While he's "oblivious and surprised to hear of my influence on others," he is thrilled to be seen as an explorer of the roots and tendrils of flamenco and to help trace its place in the Western hemisphere.

"I have been lucky enough to find the 'smoking guns' and love putting the pieces together as the clues fall into place about the story of the expansion of the Eastern musical systems to the rest of the world," he says.

Pacifika
Pacifika has the Western hemisphere pretty well covered. Singer Silvana Kane was born in Peru, bassist Toby Peter was raised in Barbados, and guitarist Adam Popowitz grew up in British Columbia. Between them they have experience in and love for music covering the gamut from pop to hip-hop to metal to dub reggae to jazz to Armenian folk. But it was in a Vancouver nightspot that they found the sounds that bind them.

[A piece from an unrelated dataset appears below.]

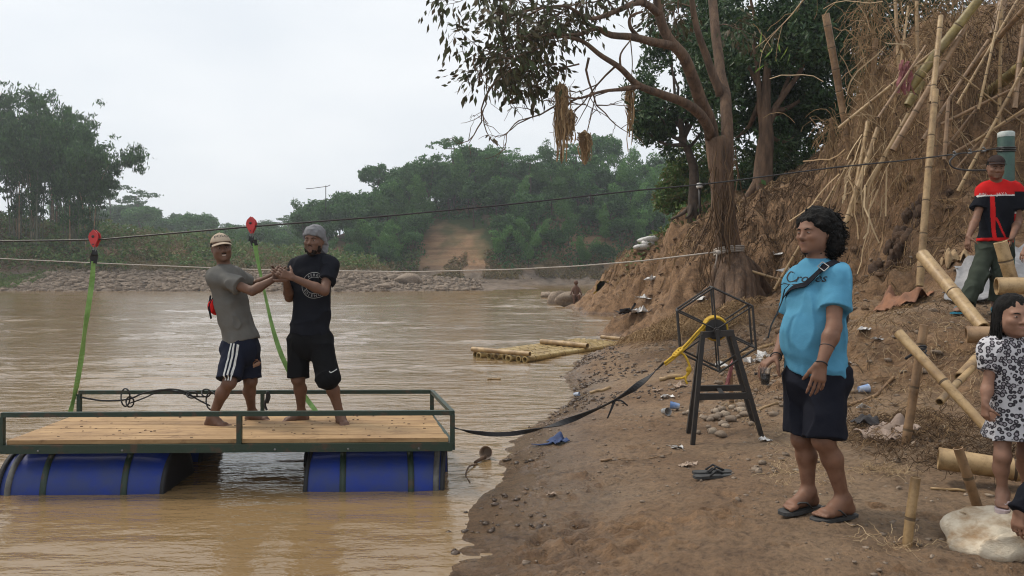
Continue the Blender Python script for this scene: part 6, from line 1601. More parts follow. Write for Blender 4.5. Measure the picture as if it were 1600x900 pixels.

"Pacifika was born with a cajon and a flamenco guitar in a small Vancouver café where traditional flamenco groups play every week," Popowitz has explained. "Silvana had tapped into her Spanish roots and [I into my] early flamenco schooling. The shows were very much about getting the audience to clap and dance and chant to out music. The room was hot. Very hot. And it felt like we were playing Barcelona."

From their, though, the trio wanted to make something more fully reflecting the members' full musical character, and in the process came up with something on 'Asuncion,' its debut album, just released by Six Degrees Records, that keeps the flamenco grounding within a personalized context. The result is seductive, a calmed complement to Ojos de Brujos' wild excursions.

"As Pacifika evolved into the sound of 'Asuncion,' we decided to strike a balance between the raw passion of flamenco with an electronica-edged chill approach," he says. "Use the beating of the cajon, the rhythm of the guitar, the pulse of the palmas, the gypsy of Silvana and then incorporate the more progressive sounds we heard in our heads."